Requirements:
Repeat everything from the first line of the listing below through the line that contains "sc.view_settings.exposure = 0.0;", exactly. Leave out pictures.

Stored data entries

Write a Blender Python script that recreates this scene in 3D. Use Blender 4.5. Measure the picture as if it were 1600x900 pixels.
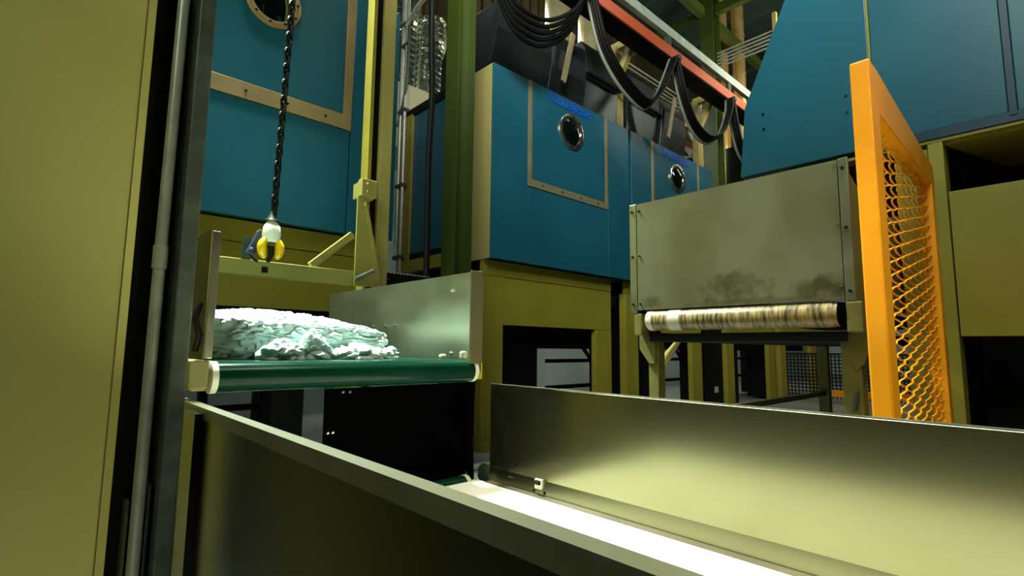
import bpy, bmesh, math, random
from mathutils import Vector, Matrix, noise
random.seed(7)
C = bpy.context.scene.collection
sc = bpy.context.scene
for o in list(bpy.data.objects): bpy.data.objects.remove(o)

# ------------------------------------------------------------------ camera
CAM = Vector((0, 0, 1.17))
YAW, PITCH, ROLL, FPX = 0.748051068, 0.113934635, 0.0108639977, 812.990644
cy, sy, cp, sp = math.cos(YAW), math.sin(YAW), math.cos(PITCH), math.sin(PITCH)
fw = Vector((sy * cp, cy * cp, sp)); r0 = Vector((cy, -sy, 0)); u0 = r0.cross(fw)
rt = math.cos(ROLL) * r0 + math.sin(ROLL) * u0; up = math.cos(ROLL) * u0 - math.sin(ROLL) * r0
cd = bpy.data.cameras.new('camera'); cam = bpy.data.objects.new('camera', cd); C.objects.link(cam)
m = Matrix.Identity(4)
for i in range(3): m[i][0] = rt[i]; m[i][1] = up[i]; m[i][2] = -fw[i]; m[i][3] = CAM[i]
cam.matrix_world = m
cd.sensor_width = 36; cd.lens = FPX / 1600 * 36; cd.clip_start = 0.02; cd.clip_end = 200
sc.camera = cam

# ------------------------------------------------------------------ light
wd = bpy.data.worlds.new('world'); sc.world = wd; wd.use_nodes = True
wd.node_tree.nodes['Background'].inputs[0].default_value = (0.62, 0.95, 0.72, 1)
wd.node_tree.nodes['Background'].inputs[1].default_value = 0.008
sc.view_settings.view_transform = 'Standard'; sc.view_settings.look = 'None'
sc.view_settings.exposure = 0.0; sc.view_settings.gamma = 1.0

def lamp(name, loc, target, sx, sy_, power, col, spread=180):
    l = bpy.data.lights.new(name, 'AREA'); l.shape = 'RECTANGLE'; l.size = sx; l.size_y = sy_
    l.energy = power; l.color = col; l.spread = math.radians(spread)
    o = bpy.data.objects.new(name, l); C.objects.link(o); o.location = loc
    d = Vector(target) - Vector(loc)
    o.rotation_euler = d.to_track_quat('-Z', 'Y').to_euler()
    return o
WARM = (1.0, 0.96, 0.74); COOL = (0.84, 1.0, 0.86)
lamp('hall_or_fill_lamp', (1.0, 4.0, 6.2), (1.0, 2.6, 1.2), 1.6, 0.5, 330, COOL, 54)
lamp('hall_or_fill_lamp', (1.4, -0.4, 5.0), (1.05, 0.0, 0), 2.4, 0.7, 82, WARM, 56)
lamp('hall_or_fill_lamp', (-4.0, -1.5, 6.5), (1.8, 1.5, 2.2), 2.5, 1.5, 90, COOL, 120)
lamp('hall_or_fill_lamp', (1.2, 1.4, 6.0), (5.2, 4.2, 5.2), 1.6, 0.8, 82, (1.0, 1.0, 0.84), 85)
lamp('hall_or_fill_lamp', (0.6, -0.6, 5.6), (3.4, 0.9, 3.9), 1.2, 0.8, 30, COOL, 60)  # added fill lamp that brightens the large blue hood
lamp('hall_or_fill_lamp', (6.5, 1.5, 8.2), (6.5, 2.5, 0), 4.0, 1.2, 40, COOL)
lamp('hall_or_fill_lamp', (9.0, 7.8, 8.2), (9.0, 7.8, 0), 12.0, 0.8, 420, (0.9, 1.0, 0.9))
lamp('hall_or_fill_lamp', (15.0, 3.0, 8.2), (15.0, 3.0, 0), 6.0, 1.0, 90, WARM)
lamp('hall_or_fill_lamp', (10.0, 1.0, 6.5), (13.0, 5.5, 8.0), 2.0, 1.0, 260, WARM)  # added lamp aimed upward to brighten the golden ducts

# ------------------------------------------------------------------ materials
def lin(h):
    h = h.lstrip('#'); v = [int(h[i:i + 2], 16) / 255 for i in (0, 2, 4)]
    return tuple(((c + 0.055) / 1.055) ** 2.4 if c > 0.04045 else c / 12.92 for c in v) + (1,)
MATS = {}
def mat(name, col='#808080', rough=0.5, metal=0.0, col2=None, scale=6.0, var=0.25, bump=0.0, bscale=60.0, stretch=None, rvar=0.1, spec=0.5, coat=0.0, detail=6.0):
    if name in MATS: return MATS[name]
    mt = bpy.data.materials.new(name); mt.use_nodes = True; nt = mt.node_tree; b = nt.nodes['Principled BSDF']
    c1 = lin(col); c2 = lin(col2) if col2 else tuple(c * (1 - var) for c in c1[:3]) + (1,)
    tc = nt.nodes.new('ShaderNodeTexCoord'); mp = nt.nodes.new('ShaderNodeMapping')
    nt.links.new(tc.outputs['Object'], mp.inputs[0])
    if stretch: mp.inputs['Scale'].default_value = stretch
    nz = nt.nodes.new('ShaderNodeTexNoise'); nz.inputs['Scale'].default_value = scale; nz.inputs['Detail'].default_value = detail
    nt.links.new(mp.outputs[0], nz.inputs['Vector'])
    rp = nt.nodes.new('ShaderNodeValToRGB'); rp.color_ramp.elements[0].position = 0.35; rp.color_ramp.elements[1].position = 0.68
    rp.color_ramp.elements[0].color = c2; rp.color_ramp.elements[1].color = c1
    nt.links.new(nz.outputs[0], rp.inputs[0]); nt.links.new(rp.outputs[0], b.inputs['Base Color'])
    mr = nt.nodes.new('ShaderNodeMapRange'); mr.inputs['To Min'].default_value = max(0.02, rough - rvar); mr.inputs['To Max'].default_value = min(1, rough + rvar)
    nt.links.new(nz.outputs[0], mr.inputs[0]); nt.links.new(mr.outputs[0], b.inputs['Roughness'])
    b.inputs['Metallic'].default_value = metal; b.inputs['Specular IOR Level'].default_value = spec
    b.inputs['Coat Weight'].default_value = coat
    if bump:
        n2 = nt.nodes.new('ShaderNodeTexNoise'); n2.inputs['Scale'].default_value = bscale
        nt.links.new(mp.outputs[0], n2.inputs['Vector'])
        bp = nt.nodes.new('ShaderNodeBump'); bp.inputs['Strength'].default_value = bump; bp.inputs['Distance'].default_value = 0.01
        nt.links.new(n2.outputs[0], bp.inputs['Height']); nt.links.new(bp.outputs[0], b.inputs['Normal'])
    MATS[name] = mt; return mt
OLIVE = mat('olive_paint', '#93862c', 0.45, col2='#857a26', scale=2.0)
CREAM = mat('cabinet_paint', '#a6a05a', 0.42, col2='#9c944e', scale=1.5)
TAN = mat('tan_paint', '#b0a05c', 0.45, col2='#a29252', scale=3)
YELLOWPALE = mat('pale_yellow_paint', '#968c4a', 0.42, col2='#8a8040', scale=3)
BLUE = mat('blue_paint', '#1a596e', 0.34, col2='#165065', scale=1.2, rvar=0.06)
DARKBLUE = mat('dark_blue_gasket', '#0e3450', 0.4)
ORANGE = mat('orange_paint', '#f59e0c', 0.4, col2='#e8920a', scale=4)
BRONZE = mat('bronze_trim', '#a88f66', 0.42, 0.35, col2='#9a8058', scale=5)
GREYTRIM = mat('grey_trim', '#8e886a', 0.42, 0.35, col2='#807a60', scale=5)
FLANGE = mat('dull_flange', '#585238', 0.45, 0.2, scale=5)
LIP = mat('worn_lip', '#4c4c38', 0.42, 0.45, col2='#5c5c48', scale=5)
STEEL = mat('brushed_steel', '#9a9c86', 0.34, 0.9, col2='#8c8e78', scale=3.0, stretch=(1, 1, 3))
STEELG = mat('guard_steel', '#6a684e', 0.2, 0.95, col2='#66644a', scale=.8, rvar=0.03, detail=2)
STEELD = mat('dark_steel', '#1d2118', 0.24, 0.65, col2='#191d14', scale=2.5, rvar=.03, detail=2)
STEELBOX = mat('stained_steel', '#78785e', 0.45, 0.6, col2='#666346', scale=2.6, rvar=0.12)
HOOD = mat('hood_steel', '#565e60', 0.32, 0.88, col2='#444a4c', scale=1.5)
GALV = mat('galvanised', '#4e574a', 0.5, 0.5, col2='#3e473b', scale=24, rvar=0.1)
CHROME = mat('bright_steel', '#c8c8b8', 0.2, 0.95, scale=8)
DUCT = mat('duct_steel', '#d8ceac', 0.25, 0.55, col2='#c8b888', scale=3)
GOLD = mat('warm_duct_steel', '#e0c488', 0.26, 0.7, col2='#c8a45c', scale=3)
CONDUIT = mat('conduit_grey', '#b8bcae', 0.35, 0.4, scale=20)
PIPEM = mat('pipe_zinc', '#a8ab98', 0.4, 0.55, col2='#989c88', scale=14)
BLACK = mat('black_rubber', '#080908', 0.55, rvar=0.1, spec=0.2)
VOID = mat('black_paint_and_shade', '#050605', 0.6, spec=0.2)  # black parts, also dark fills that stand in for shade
GLOSSBLACK = mat('black_gloss_sheet', '#040504', 0.6, rvar=0.02, spec=0.0)
GREENBELT = mat('dark_green_belt', '#05271a', 0.2, rvar=0.04, col2='#042216', spec=0.08)
WHITEBELT = mat('white_belt', '#efece0', 0.5, col2='#e6e2d2', scale=3)
IVORY = mat('ivory_plastic', '#c8c4ac', 0.4)
ROLLER = mat('dirty_roller', '#a48e58', 0.42, col2='#3a2e0c', scale=12, stretch=(1, 6, 1), detail=10)
LINEN = mat('white_linen', '#bccfca', 0.8, col2='#aec4be', scale=10)
DGREEN = mat('dark_green_paint', '#3e4c18', 0.42, col2='#364414', scale=2)
RED = mat('red_rail', '#cc5a34', 0.4, scale=4, var=.1)
PALE = mat('pale_rail', '#b8c8bc', 0.4, scale=8)
NAVY = mat('navy_plastic', '#1c2a48', 0.4)
YELLOW = mat('hook_yellow', '#f0b80a', 0.4)
TAPE = mat('white_tape', '#f0eedc', 0.6)
LETTER = mat('lettering_blue', '#0a52bc', 0.5, var=.05)
GLASSD = mat('dark_porthole_glass', '#06100e', 0.06, spec=0.8, rvar=.02)
CONCRETE = mat('concrete', '#8c8f86', 0.55, col2='#787c74', scale=3, bump=.1)
WALL = mat('pale_wall', '#b4c2be', 0.8, col2='#a8b6b2', scale=2)
CLAD = mat('roof_cladding', '#6e6244', 0.7, col2='#5c5238', scale=3)
ROOF = mat('roof_sheet', '#40564e', 0.75, col2='#364a44', scale=2)
BEAM = mat('roof_beam_paint', '#2e3a18', 0.5)
CREAMBOX = mat('cream_panel', '#e4d8b4', 0.6, var=.05)
FOIL = mat('duct_foil', '#c0c4b4', 0.22, 0.95, scale=14, bump=.5, bscale=22)
BROWN = mat('belt_edge_brown', '#4a4028', 0.6)
OLIVE_SHADE = mat('shaded_olive', '#6e6830', 0.5, col2='#5e5a28', scale=8)  # darker copy of the olive paint, shade put into the colour
STRUT = mat('strut_tan', '#9a8a6a', 0.5)
REDK = mat('orange_knob', '#d04818', 0.4)

def add_stains(mt, spots, col):
    nt = mt.node_tree; b = nt.nodes['Principled BSDF']; src = b.inputs['Base Color'].links[0].from_socket
    tc = nt.nodes.new('ShaderNodeTexCoord'); nz = nt.nodes.new('ShaderNodeTexNoise'); nz.inputs['Scale'].default_value = 16; nz.inputs['Detail'].default_value = 8
    nt.links.new(tc.outputs['Object'], nz.inputs[0])
    for (loc, sc_, amt) in spots:
        mp = nt.nodes.new('ShaderNodeMapping'); mp.vector_type = 'TEXTURE'; mp.inputs['Location'].default_value = loc; mp.inputs['Scale'].default_value = sc_
        nt.links.new(tc.outputs['Object'], mp.inputs[0])
        ln = nt.nodes.new('ShaderNodeVectorMath'); ln.operation = 'LENGTH'; nt.links.new(mp.outputs[0], ln.inputs[0])
        ad = nt.nodes.new('ShaderNodeMath'); ad.operation = 'MULTIPLY_ADD'; ad.inputs[1].default_value = 2.2; nt.links.new(nz.outputs[0], ad.inputs[0]); nt.links.new(ln.outputs['Value'], ad.inputs[2])
        mr = nt.nodes.new('ShaderNodeMapRange'); mr.inputs['From Min'].default_value = 2.2; mr.inputs['From Max'].default_value = 1.3; mr.inputs['To Min'].default_value = 0; mr.inputs['To Max'].default_value = amt
        nt.links.new(ad.outputs[0], mr.inputs[0])
        mx = nt.nodes.new('ShaderNodeMix'); mx.data_type = 'RGBA'; nt.links.new(mr.outputs[0], mx.inputs[0]); nt.links.new(src, mx.inputs[6]); mx.inputs[7].default_value = lin(col)
        src = mx.outputs[2]
    nt.links.new(src, b.inputs['Base Color'])
add_stains(STEELBOX, [((-.7, .02, 1.465), (.3, .16, .085), .75), ((-.7, -.38, 1.45), (.3, .16, .05), .8), ((-.7, .46, 1.43), (.3, .07, .05), .6), ((-.7, -.1, 1.40), (.3, .5, .022), .5)], '#3a3010')

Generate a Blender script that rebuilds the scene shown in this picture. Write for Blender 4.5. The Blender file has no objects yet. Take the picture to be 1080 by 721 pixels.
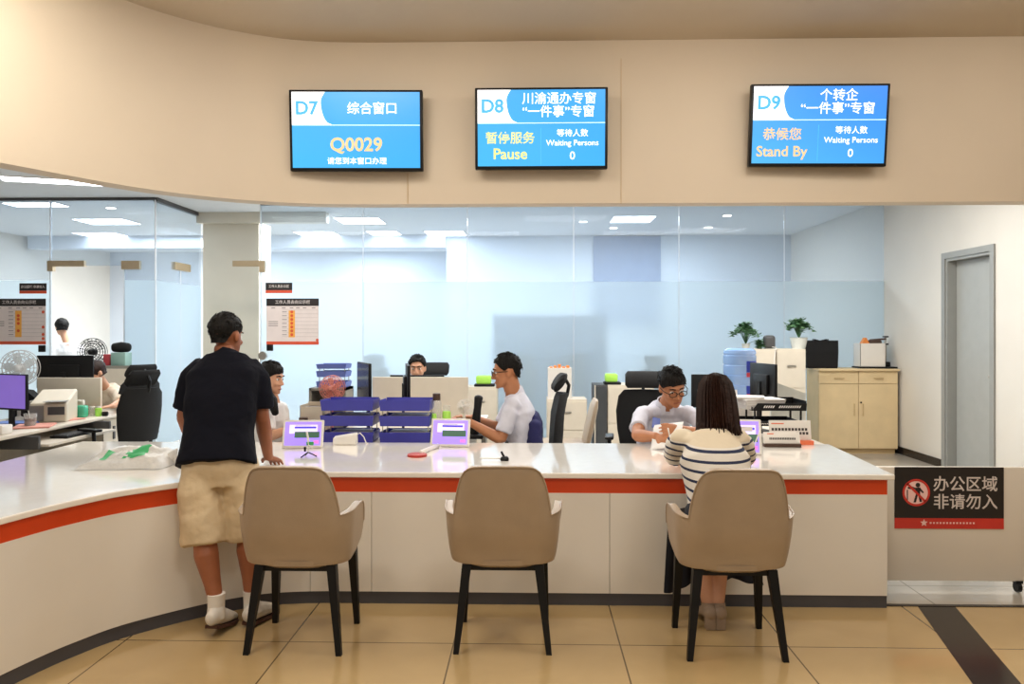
import bpy, bmesh, math, random
from mathutils import Vector, Matrix, Euler, noise
random.seed(7)
PI = math.pi
scn = bpy.context.scene
C = scn.collection
V = Vector

# ------------------------------------------------------------------ camera
YAW, CAMH, FPX, HZ = 0.025, 1.5, 800.0, 350.0
SN, CS = math.sin(YAW), math.cos(YAW)
cam_d = bpy.data.cameras.new('camera'); cam = bpy.data.objects.new('camera', cam_d); C.objects.link(cam)
cam.location = (0, 0, CAMH); cam.rotation_euler = (PI/2, 0, YAW)
cam_d.sensor_fit = 'HORIZONTAL'; cam_d.sensor_width = 36; cam_d.lens = FPX/1080*36
cam_d.shift_y = -(360.5-HZ)/1080; cam_d.clip_start = 0.05; cam_d.clip_end = 80
scn.camera = cam

# measuring helpers: read a place in the room off the photograph
def T(px, py, t):
    k = (px-540)/FPX
    return V((t*(-SN+k*CS), t*(CS+k*SN), CAMH-(py-HZ)/FPX*t))
def Fz(px, py, z=0.0):
    return T(px, py, (CAMH-z)*FPX/(py-HZ))
def U(px, py, Y):
    k = (px-540)/FPX
    return T(px, py, Y/(CS+k*SN))

# ------------------------------------------------------------------ materials
def lin(c):
    if isinstance(c, str):
        c = c.lstrip('#'); c = [int(c[i:i+2], 16)/255 for i in (0, 2, 4)]
    return tuple((x/12.92 if x <= .04045 else ((x+.055)/1.055)**2.4) for x in c) + (1,)
MATS = {}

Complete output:
Write a Blender Python script that recreates this scene in 3D. Use Blender 4.5. Measure the picture as if it were 1600x900 pixels.
import bpy, bmesh, math, random
from mathutils import Vector, Matrix, noise
random.seed(7)
C = bpy.context.scene.collection
sc = bpy.context.scene
for o in list(bpy.data.objects): bpy.data.objects.remove(o)

# ------------------------------------------------------------------ camera
CAM = Vector((0, 0, 1.17))
YAW, PITCH, ROLL, FPX = 0.748051068, 0.113934635, 0.0108639977, 812.990644
cy, sy, cp, sp = math.cos(YAW), math.sin(YAW), math.cos(PITCH), math.sin(PITCH)
fw = Vector((sy * cp, cy * cp, sp)); r0 = Vector((cy, -sy, 0)); u0 = r0.cross(fw)
rt = math.cos(ROLL) * r0 + math.sin(ROLL) * u0; up = math.cos(ROLL) * u0 - math.sin(ROLL) * r0
cd = bpy.data.cameras.new('camera'); cam = bpy.data.objects.new('camera', cd); C.objects.link(cam)
m = Matrix.Identity(4)
for i in range(3): m[i][0] = rt[i]; m[i][1] = up[i]; m[i][2] = -fw[i]; m[i][3] = CAM[i]
cam.matrix_world = m
cd.sensor_width = 36; cd.lens = FPX / 1600 * 36; cd.clip_start = 0.02; cd.clip_end = 200
sc.camera = cam

# ------------------------------------------------------------------ light
wd = bpy.data.worlds.new('world'); sc.world = wd; wd.use_nodes = True
wd.node_tree.nodes['Background'].inputs[0].default_value = (0.62, 0.95, 0.72, 1)
wd.node_tree.nodes['Background'].inputs[1].default_value = 0.008
sc.view_settings.view_transform = 'Standard'; sc.view_settings.look = 'None'
sc.view_settings.exposure = 0.0; sc.view_settings.gamma = 1.0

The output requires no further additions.